Returning writers Josh Appelbaum and André Nemec incorporate several new villains, if for no other reason than to offer children more options at the toy store. To facilitate more villains, the plot is suspiciously similar to the invasion storyline closely related to The Avengers, although none of the antagonists have a shred of Loki’s charm. Here, Shredder works with mad scientist Baxter Stockman (Tyler Perry, unsubtle as ever) to open a door to another dimension, known as Dimension X, unleashing a talking brain named Krang (Brad Garrett) set on planetary takeover—because that’s what talking brains do. But before that can happen, Krang needs Shredder to gather parts of an inter-dimensional teleporter, and to provide help, the slobbery blob gives Shredder a formula to create mutant morons Bebop (Gary Anthony Williams) and Rocksteady (wrestler Stephen “Sheamus” Farrelly).
As it turns out, when a megalomaniacal brain-being tries to conquer your dimension, your friends come out of the shadows too: The turtles receive help from a suspended-cop-turned-smart-assed-vigilante Casey Jones (Stephen Amell) and, after some initial reservations, police chief Rebecca Vincent (Laura Linney, earning a nice paycheck, let’s hope). There are so many secondary characters in Out of the Shadows, the Ninja Turtles end up being on the sidelines, without an arc of their own. Granted, they collectively express a wish to live “normal lives” and make their presence in New York public, but this is less a theme than a couple lines of dialogue. The rest of the dialogue consists of “Hey brah!” and “You got this?” followed by “Yeah, I got this.”

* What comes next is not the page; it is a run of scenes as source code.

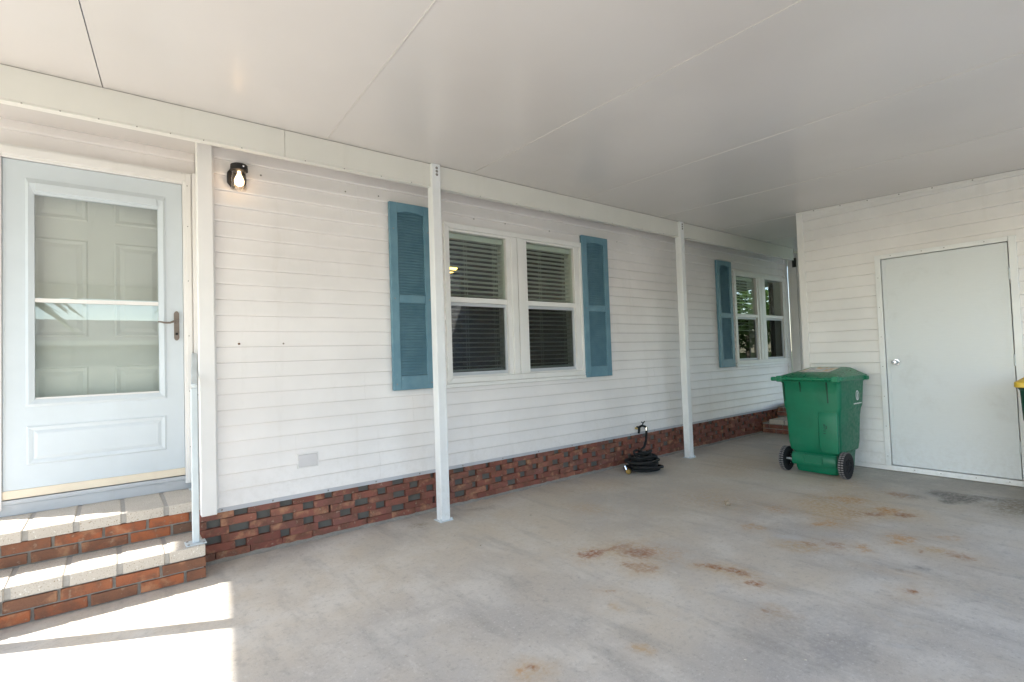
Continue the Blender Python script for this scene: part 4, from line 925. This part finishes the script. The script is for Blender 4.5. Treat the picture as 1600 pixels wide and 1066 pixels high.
# ------------------------------------------------------------------ what stands across the road (seen in the glass)
def leaf_cloud(c_, rx, ry, rz, n, size, seed):
    r = random.Random(seed); mb = MB()
    for i in range(n):
        while True:
            p = Vector((r.uniform(-1, 1), r.uniform(-1, 1), r.uniform(-1, 1)))
            if .25 < p.length < 1: break
        q = Vector(c_) + Vector((p.x * rx, p.y * ry, p.z * rz)); q += Vector((r.gauss(0, .12), r.gauss(0, .12), r.gauss(0, .12)))
        a = Vector((r.gauss(0, 1), r.gauss(0, 1), r.gauss(0, .5))).normalized(); b = a.cross(Vector((r.gauss(0, 1), r.gauss(0, 1), r.gauss(0, 1)))).normalized(); s = size * r.uniform(.6, 1.3)
        mb.quad(q - a * s, q + b * s * .5, q + a * s, q - b * s * .5)
    return mb
def tree(x, y, h, rad, label, seed):
    e = empty('shade_tree', (x, y, -.06), label, 'tree', 'trees beyond the carport')
    obj('trunk', MB().tube([(x, y, -.06), (x + .1, y, h * .3), (x - .05, y + .1, h * .6)], [.16, .12, .07], 8), 'bark', e, True)
    obj('crown', leaf_cloud((x, y, h * .66), rad, rad, h * .36, 1400, .16, seed), 'leaf', e)
tree(24, -8.5, 4.1, 2.3, 'leafy tree mirrored in the far window, nearer the road', 1)
tree(27, -6.0, 4.4, 2.5, 'leafy tree mirrored in the far window, nearer the house', 2)
tree(30, -12.5, 5.0, 2.7, 'leafy tree mirrored in the far window, tallest of them', 3)
def palm(x, y, h, label, seed):
    r = random.Random(seed); e = empty('palm_tree', (x, y, -.06), label, 'palm', 'palms across the road')
    obj('trunk', MB().tube([(x, y, -.06), (x + .08, y, h * .5), (x + .15, y + .05, h)], [.17, .13, .11], 10), 'bark', e, True)
    mb = MB(); top = Vector((x + .15, y + .05, h))
    for i in range(22):
        a = i * 2.4 + r.uniform(-.2, .2); el = r.uniform(-.2, 1.0); d = Vector((math.cos(a), math.sin(a), 0)); side = Vector((-d.y, d.x, 0)); prev = top
        for s in range(9):
            f = (s + 1) / 9; p = top + d * 1.9 * f + Vector((0, 0, (math.sin(el) * 1.5) * f - 1.3 * f * f)); ln_ = .42 * math.sin(math.pi * min(.95, f * .9 + .1))
            for sg in (-1, 1): mb.quad(prev, p, p + side * sg * ln_ + d * .16 - Vector((0, 0, .18)), prev + side * sg * ln_ * .9 + d * .06 - Vector((0, 0, .16)))
            prev = p
    obj('fronds', mb, 'leaf', e)
palm(-2.7, -12.2, 3.6, 'palm mirrored in the storm door glass, left of the bar', 4)
palm(3.4, -25.0, 5.2, 'palm mirrored in the storm door glass, farther off', 6)
nb = empty('neighbour_house', (2, -28, -.06), 'pale sage house across the road, mirrored in the glass', 'house')
obj('wall', mbox((-7, -36, -.06), (13, -27, 2.7)), 'sage', nb)
obj('roof', MB().prism([(-7.5, -26.4, 2.65), (-7.5, -31.5, 4.1), (-7.5, -36.6, 2.65)], (21, 0, 0)), 'shingle', nb)
obj('fascia', mbox((-7.5, -26.42, 2.5), (13.5, -26.36, 2.72)), 'sage', nb)
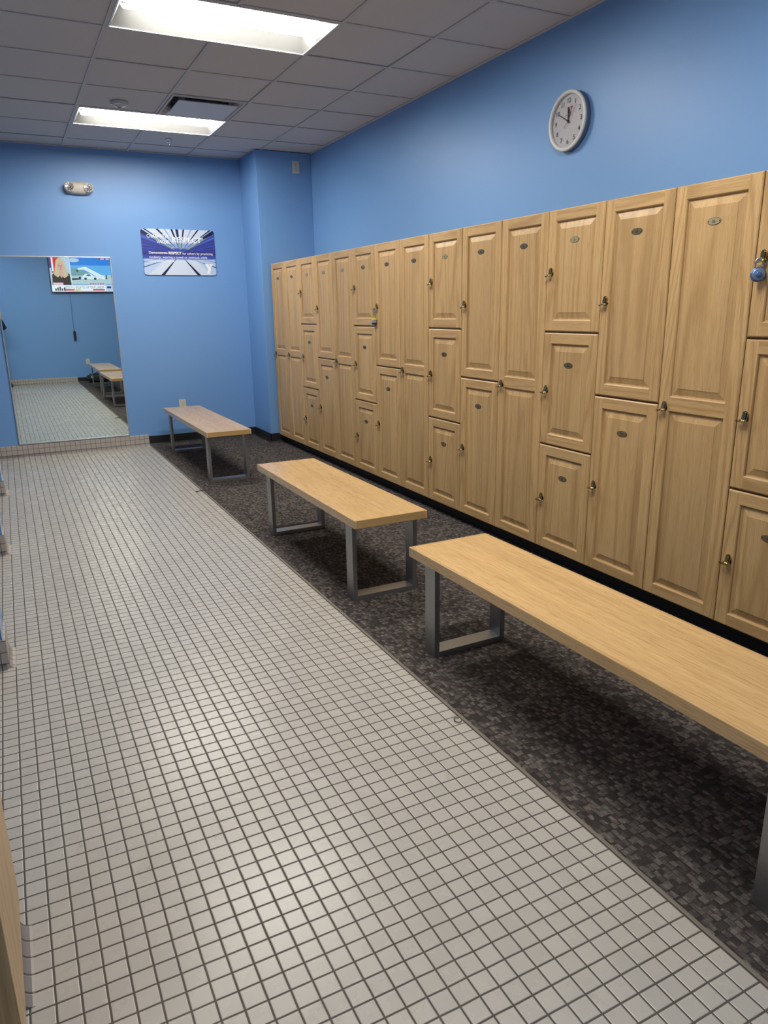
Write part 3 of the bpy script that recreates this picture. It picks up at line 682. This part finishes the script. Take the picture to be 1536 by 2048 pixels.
sgt('modesty; wearing a towel or swimsuit while', 0.085, 0.880, 0.385, 0.064, bold=0.006); sgt('using locker rooms.', 0.085, 0.42, 0.300, 0.060, bold=0.004)
sgt('the', 0.80, 0.83, 0.13, 0.03, bold=0)

# ------------------------------------------------------------------ emergency light
t = thing('emergency_light', 'beige two-headed emergency lamp unit on the far wall above the mirror', 'emergency light', (0.948, YF, 2.636))
EM = plain('beige_housing', (0.58, 0.53, 0.46), 0.45)
m = MB(); n1 = 40; ringpts = lambda s, y: [(x * s, y, z * s2) for (x, z), s2 in [((0.138 * math.copysign(abs(cos(a)) ** 0.75, cos(a)), 0.060 * math.copysign(abs(sin(a)) ** 0.85, sin(a))), s) for a in [2 * pi * k / n1 for k in range(n1)]]]
lv = [ringpts(1.0, 0.0), ringpts(1.0, -0.02), ringpts(0.96, -0.038), ringpts(0.82, -0.055), ringpts(0.5, -0.066), ringpts(0.05, -0.068)]
for A, B in zip(lv, lv[1:]):
    for k in range(n1): m.face([A[k], A[(k + 1) % n1], B[(k + 1) % n1], B[k]], EM, True)
m.face(lv[-1], EM); m.face(lv[0][::-1], EM); m.obj('housing', t)
RF = plain('lamp_reflector', (0.65, 0.63, 0.60), 0.15, 1.0); RD = plain('lamp_facet_dark', (0.06, 0.05, 0.05), 0.3)
for sx in (-1, 1):
    h = MB(); F = frame((sx * 0.088, -0.040, 0.0), (1, 0, 0), (0, 0.12, 1)); h.lathe([(0.044, 0.0), (0.046, 0.030), (0.042, 0.036), (0.040, 0.030), (0.0, 0.026)], EM, F, 28, cap=False); hd = h.obj('lamp_head', t)
    r_ = MB()
    for a in range(10):
        for q, (ra, rb) in enumerate(((0.006, 0.018), (0.021, 0.037))):
            a0 = 2 * pi * (a + 0.5 * q) / 10; a1 = a0 + 2 * pi / 10 * 0.6
            r_.face([F @ Vector((ra * cos(a0), ra * sin(a0), 0.0312)), F @ Vector((rb * cos(a0), rb * sin(a0), 0.034)), F @ Vector((rb * cos(a1), rb * sin(a1), 0.034)), F @ Vector((ra * cos(a1), ra * sin(a1), 0.0312))], RF)
    r_.lathe([(0.0, 0.0300), (0.040, 0.0310)], RD, F, 24, cap=False); r_.obj('reflector', hd)
m = MB(); m.lathe([(0.0, 0.0), (0.0035, 0.0), (0.003, 0.003), (0, 0.004)], plain('red_indicator', (0.8, 0.1, 0.05), 0.3, emit=(1.0, 0.12, 0.05), es=2.5), frame((0.004, -0.050, -0.040), (1, 0, 0), (0, -0.4, 1)), 12); m.obj('indicator', t)

# ------------------------------------------------------------------ outlets
def outlet(label, loc, ex, wd=0.076, ht=0.118, cat='wall outlet', IVORY=None):
    IVORY = IVORY or IVORY_M
    t = thing('wall_outlet', label, cat, loc)
    nrm = Vector(ex).cross(Vector((0, 0, 1)))
    m = MB(); F = frame((0, 0, 0), ex, (0, 0, 1)); m.prism(rrect(wd, ht, 0.005, 3), F, 0.006, IVORY); m.obj('cover_plate', t)
    m = MB()
    for dz in (-0.02, 0.02):
        m.prism(rrect(0.030, 0.026, 0.009, 4), frame(nrm * 0.006 + Vector((0, 0, dz)), ex, (0, 0, 1)), 0.0015, IVORY)
        for sx, hh in ((-0.006, 0.009), (0.006, 0.007)): m.prism(rrect(0.0025, hh, 0.0005, 1), frame(nrm * 0.0074 + Vector(ex) * sx + Vector((0, 0, dz + 0.003)), ex, (0, 0, 1)), 0.0004, HOLE)
        m.prism(ellipse(0.0028, 0.0028, 8), frame(nrm * 0.0074 + Vector((0, 0, dz - 0.007)), ex, (0, 0, 1)), 0.0004, HOLE)
    m.prism(ellipse(0.003, 0.003, 8), frame(nrm * 0.006, ex, (0, 0, 1)), 0.0015, STEEL)
    m.obj('sockets', t)
    return t
outlet('ivory outlet low on the far wall, just behind the farthest bench', (1.782, YF, 0.425), (1, 0, 0))
outlet('pale outlet high on the blue pier just below the ceiling', (3.044, PY, 2.870), (1, 0, 0), IVORY=plain('grey_white_plate', (0.50, 0.51, 0.52), 0.5))
outlet('ivory outlet on the wall behind the camera, seen in the mirror', (1.622, YB, 0.435), (-1, 0, 0))

# ------------------------------------------------------------------ clock
CY, CZ, CR = 2.315, 2.470, 0.160
t = thing('wall_clock', 'round white wall clock on the blue wall above the lockers', 'clock', (XR, CY, CZ))
def CF(off): return frame((-off, 0, 0), (0, -1, 0), (0, 0, 1))        # local +z points along... fixed below
zs = -1 if (CF(0) @ Vector((0, 0, 1))).x > 0 else 1
def CFz(off): return CF(off) @ Matrix.Scale(zs, 4, (0, 0, 1))
RIM = plain('clock_rim_white', (0.62, 0.62, 0.61), 0.35); SIDE = plain('clock_case_grey_blue', (0.13, 0.17, 0.25), 0.45); FACE = plain('clock_face', (0.60, 0.58, 0.60), 0.6)
m = MB(); m.lathe([(CR - 0.004, 0.0), (CR, 0.002), (CR, 0.036)], SIDE, CFz(0), 64, cap=False); m.obj('case', t)
m = MB(); m.lathe([(CR + 0.0005, 0.034), (CR + 0.001, 0.041), (CR - 0.004, 0.0445), (CR - 0.012, 0.045), (CR - 0.018, 0.042), (CR - 0.020, 0.034), (CR - 0.021, 0.026)], RIM, CFz(0), 64, cap=False); m.obj('rim', t)
m = MB(); m.lathe([(CR - 0.019, 0.0262), (0.0, 0.0262)], FACE, CFz(0), 64, smooth=False, cap=False)
BK = plain('clock_black', (0.015, 0.014, 0.016), 0.5); PUR = plain('mark_purple', (0.045, 0.012, 0.05), 0.5); REDM = plain('mark_red', (0.33, 0.05, 0.08), 0.5); SEC = plain('second_hand_red', (0.45, 0.10, 0.13), 0.4)
for hnum in range(1, 13):
    a = pi / 2 - hnum * pi / 6; rr = 0.109
    me = text_mesh(str(hnum), height=0.026, bold=0.018); m.me(me, BK, frame((-0.0272, -rr * cos(a), rr * sin(a)), (0, -1, 0), (0, 0, 1)))
def cp(poly, off, mat): m.face([(-off, -x, y) for x, y in poly], mat)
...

The Ninja Turtles aren’t engaging characters, in part because the motion-capture tech used to animate them will once again send chills down your spine, entering the Uncanny Valley of mutants, and in part because they’re poorly written. But then, they don’t have to be engaging to earn a profit, which is the sole reason for this movie to exist. Out of the Shadows just needs to function as a franchise-producing machine for children to buy action figures, and their parents to feel a level of nostalgia—which explains the indirect references to 1991’s Teenage Mutant Ninja Turtles II: The Secret of the Ooze, and the presence of Vanilla Ice on the soundtrack. Elsewhere, we cannot help but wonder what anyone was thinking putting songs like The Hollies’ “Long Cool Woman In A Black Dress” or Edwin Starr’s “War” on the soundtrack—just one more example of this blockbuster sequel being an incoherent mess. Every bit as brainless and noisy as you would expect from a Michael Bay production, the $135 million budgeted movie mirrors a Bay product, in the same way every Steven Spielberg produced Amblin film from Gremlins to The Goonies looked like Spielberg himself had directed it. However, Out of the Shadows is less mean-spirited than a Bay-directed effort, and it doesn’t look like a Mountain Dew commercial either. For that we must be thankful.